Inner Emigrant: «Театр – это место, где люди скучают и страдают»
В рамках фестиваля «Царь-Сказка» на сцене театра «Малый» прошла лекция шеф-редактора журнала «Ваш досуг», анонимного театрального критика и блогера, известного под псевдонимом Inner Emigrant. Мы поговорили с ним о проблемах театральной критики, тонкостях блогинга и анонимности.
- Расскажите о ваших впечатлениях от фестиваля.
- Я увидел много детского театра. Мы как раз обсуждали с Надеждой Алексеевой, что детский театр близок к современному, как никакой другой. Дети плохо воспринимают большие истории. Поэтому и иммерсивный, и постдраматические театры во многом выросли из детского театра. Не скажу, что у меня на этом фестивале случились откровения, но он натолкнул на ценную мысль, что успех интерактивных театральных форм может объясняться тем, что мы вступаем в век, когда взрослые люди потеряны в этом мире и потока информации, как дети.

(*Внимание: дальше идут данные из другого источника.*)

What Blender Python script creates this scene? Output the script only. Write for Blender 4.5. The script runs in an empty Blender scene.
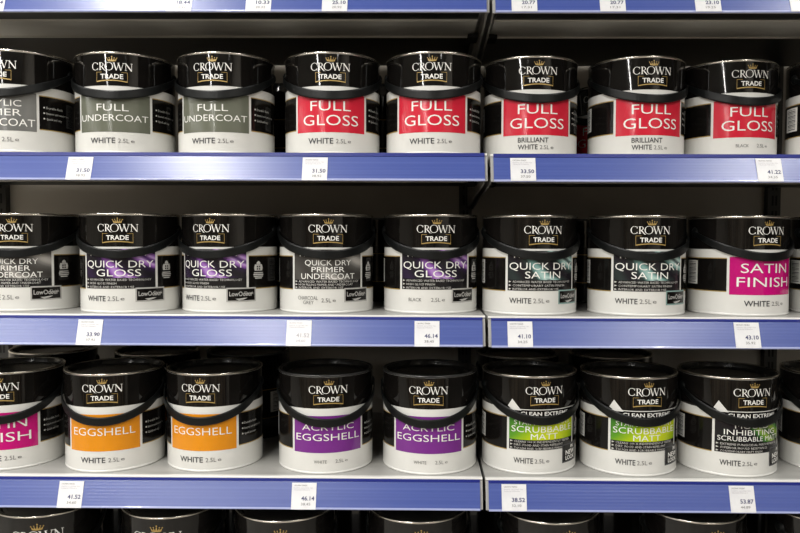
import bpy, bmesh, math, random
from mathutils import Vector, Matrix
random.seed(7)
R_ = math.radians
scene = bpy.context.scene
COL = scene.collection
EYE = 1.35                      # eye height above the shop floor

# ------------------------------------------------------------------ camera
cam_d = bpy.data.cameras.new('camera')
cam = bpy.data.objects.new('camera', cam_d)
COL.objects.link(cam)
pitch, yaw, roll = 0.0396557, 0.0098291, 0.0034995
fw = Vector((-math.sin(yaw) * math.cos(pitch), math.cos(yaw) * math.cos(pitch), -math.sin(pitch)))
rt0 = Vector((math.cos(yaw), math.sin(yaw), 0)); up0 = rt0.cross(fw)
rt = rt0 * math.cos(roll) + up0 * math.sin(roll); up = rt.cross(fw)
cam.matrix_world = Matrix(((rt.x, up.x, -fw.x, 0), (rt.y, up.y, -fw.y, 0), (rt.z, up.z, -fw.z, EYE), (0, 0, 0, 1)))
cam_d.sensor_width = 36.0
cam_d.lens = 710.0 / 800.0 * 36.0
cam_d.shift_x = -14.916 / 800.0
cam_d.clip_start = 0.02
scene.camera = cam

# ------------------------------------------------------------------ world, exposure, shop lights
world = bpy.data.worlds.new('world'); scene.world = world
world.use_nodes = True
world.node_tree.nodes['Background'].inputs[0].default_value = (0.9, 0.95, 1.0, 1)
world.node_tree.nodes['Background'].inputs[1].default_value = 0.02
scene.view_settings.view_transform = 'Standard'
scene.view_settings.look = 'None'
scene.view_settings.gamma = 1.0
scene.view_settings.use_curve_mapping = False
scene.view_settings.exposure = 1.06

CEIL = 3.05
# rows of tube lights running away from the shelves, at right angles to them
LAMPS = [(x, y) for x in (-8.5, -2.8, -1.0, 1.5) for y in (0.05, -1.5, -3.05, -4.6, -6.15, -7.7, -9.2)
         if not (x > -2 and y < -4)]
LAMP_W = {-8.5: 16.0, -2.8: 20.0, -1.0: 18.0, 1.5: 11.0}
for (x, y) in LAMPS:
    ld = bpy.data.lights.new('ceiling_lamp_light', 'AREA')
    ld.shape = 'RECTANGLE'; ld.size = 0.07; ld.size_y = 1.40
    ld.energy = LAMP_W[x]; ld.color = (1.0, 0.98, 0.94)
    lo = bpy.data.objects.new('ceiling_lamp_light', ld); COL.objects.link(lo)
    lo.location = (x, y, CEIL - 0.075)

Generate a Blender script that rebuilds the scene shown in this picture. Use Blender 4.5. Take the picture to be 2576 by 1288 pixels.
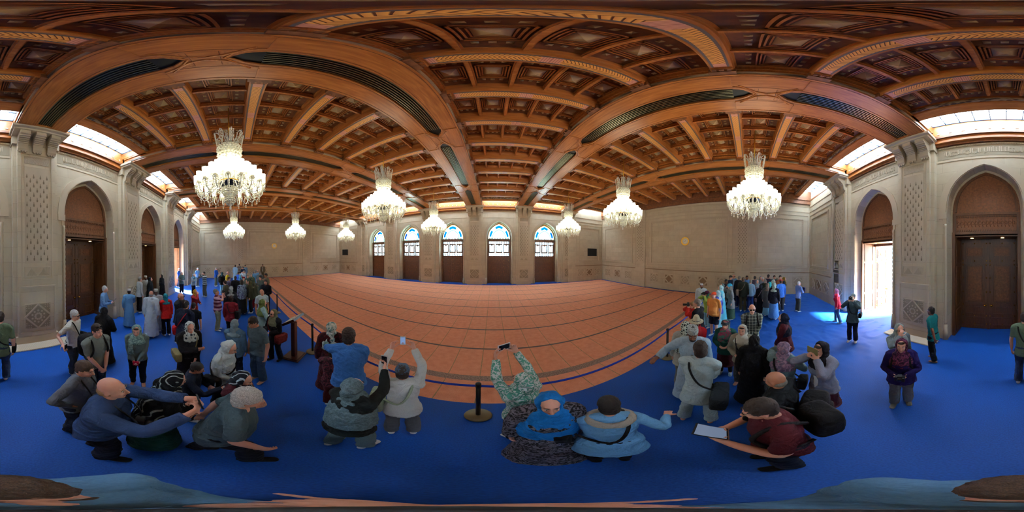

- Какие спектакли запомнились?
- Мне очень понравился «Мой милый кролик, моя трепетная лань». Если бы я вручал премию, то отдал бы ее этому спектаклю. В тот же день был тоже французский «Красный шарик» с геометрическими фигурами, но там слишком много морализма: «не разводитесь, живите вместе, иначе ребенок зависнет над пропастью». Не очень понимаю, зачем ребенку в голове нужны такие картинки, особенно если у него дома может быть не все хорошо. В «Трепетной лани» же мне понравился посыл о краткости жизни, о необходимости любить и быть любимым. Дуда Пайва «Золотой Конь» очень понравился. Я никогда не видел живьем его спектаклей. Знающие люди говорят, что это далеко не лучшая его работа, и это немного умерило мой пыл, но все равно запомню этот спектакль.
- Как часто на фестивале вы задавались вопросом «Зачем я здесь?»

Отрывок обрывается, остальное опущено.